Military presence in the camps was being scaled down throughout last week, as Nato formally handed over their administration to the United Nations High Commissioner for Refugees (UNHCR). By this weekend, the intention was that the 12,583 Nato troops would return to training and preparing for their original task as the Nato Peace Implementation Force - the peacekeepers who, theoretically at least, will one day enter a Kosovo free of Serbian soldiers to enforce Nato's terms.
But with tens of thousands more refugees expected to make the crossing into Macedonia in the next few days, the chances are good that Nato will soon be back building camps, and helping refugees - the only job, so far, in which it has acquitted itself with honour fully intact.
Apart from being a much-needed public relations coup, at a time of confusion and embarrassment within the organisation, Nato's transformation into humanitarian saviour has implications for all of the international aid- giving community.
Tracing responsibility for the refugee crisis which has swamped Macedonia and its neighbour, Albania, in the last three weeks is a tricky undertaking, but it is certain that Slobodan Milosevic's ethnic cleansing of Kosovar Albanians would have proceeded at a far slower pace if Nato had not launched its air strikes. But having triggered the problem, and completely failed to anticipate its scale and speed, Nato did more to alleviate it than any of the organisations which formally exist to deal with refugees.
Nato's response eclipsed that of the UNHCR, whose reputation as the world's social security agency remains tarnished by its handling of the first weeks of the crisis. As tens of thousands of Kosovars wallowed in mud for three days at the Macedonian border earlier this month, the High Commissioner for Refugees, Sadako Ogata, wrote to the Nato secretary-general, Javier Solana, to admit that her organisation had been "overwhelmed". The next day, Nato created a Refugee Support Co-ordination Centre at its Belgian headquarters in Mons.

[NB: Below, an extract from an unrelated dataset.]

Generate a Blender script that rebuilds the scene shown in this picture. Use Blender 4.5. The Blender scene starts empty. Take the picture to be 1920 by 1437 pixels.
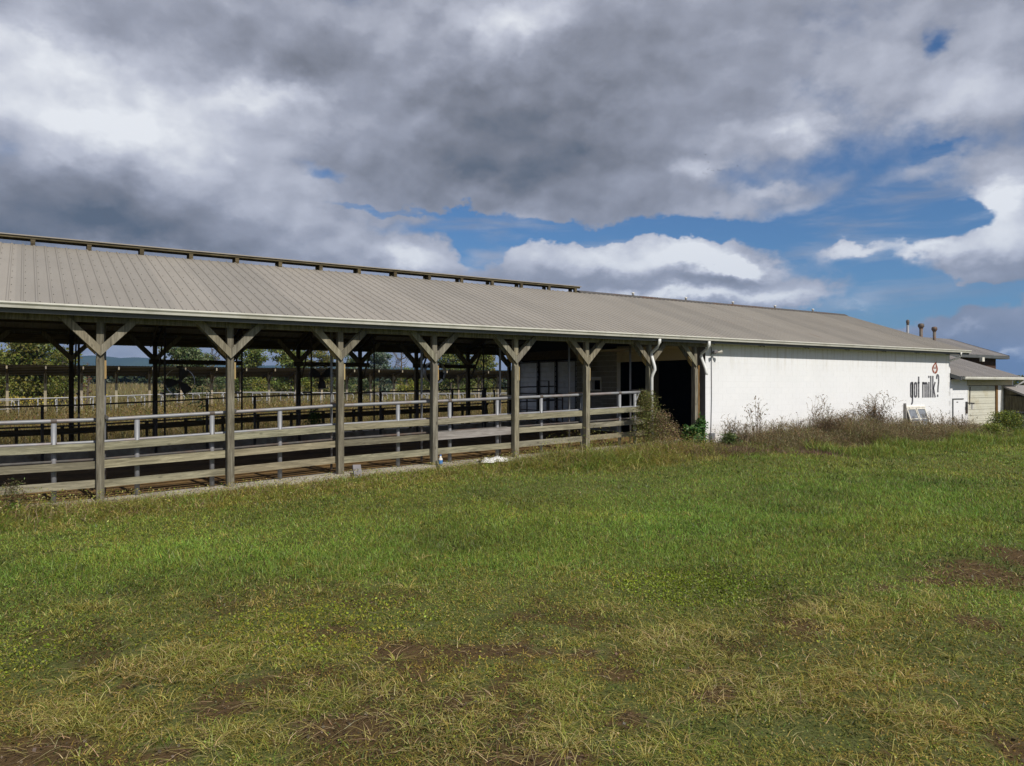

As of last Friday, Nato had flown in 4,083 tonnes of aid to Macedonia alone, including 1,100 tonnes of tents. Notionally, this was provided under the supervision of the UNHCR. But between the elegant Mrs Ogata and the hulking figure of the Nato commander in Macedonia, Lieut-General Mike Jackson, there is little doubt who commands more authority.
As a military command designed to wage war, Nato has obvious advantages over the sprawling bureaucracy of the UNHCR and its auxiliary agencies. When supplies were being flown into Macedonia, many of those arriving on commercial aircraft were held up by customs. UNHCR officials had to bite their lips and wait; Nato officers were able to avoid the red tape altogether by ordering military transports to bring the aid direct.
Officially, the organisation portrays itself as a willing, but temporary, Good Samaritan with no intention of adopting a permanent humanitarian role. Politically, as well, the issue is sensitive: earlier this month, Russia complained in the United Nations that the UNHCR was coming under Nato control.
Apart from its humanitarian efforts, the conduct and progress of the war has so far convinced almost no one. In the Macedonian capital of Skopje, pro-Serb activists have been handing out leaflets in which a few extra strokes have converted Nato's distinctive star into a Nazi swastika. It will be hard for Nato soldiers to walk away from the relief and gratitude in the camps, into the hostile, sceptical world outside.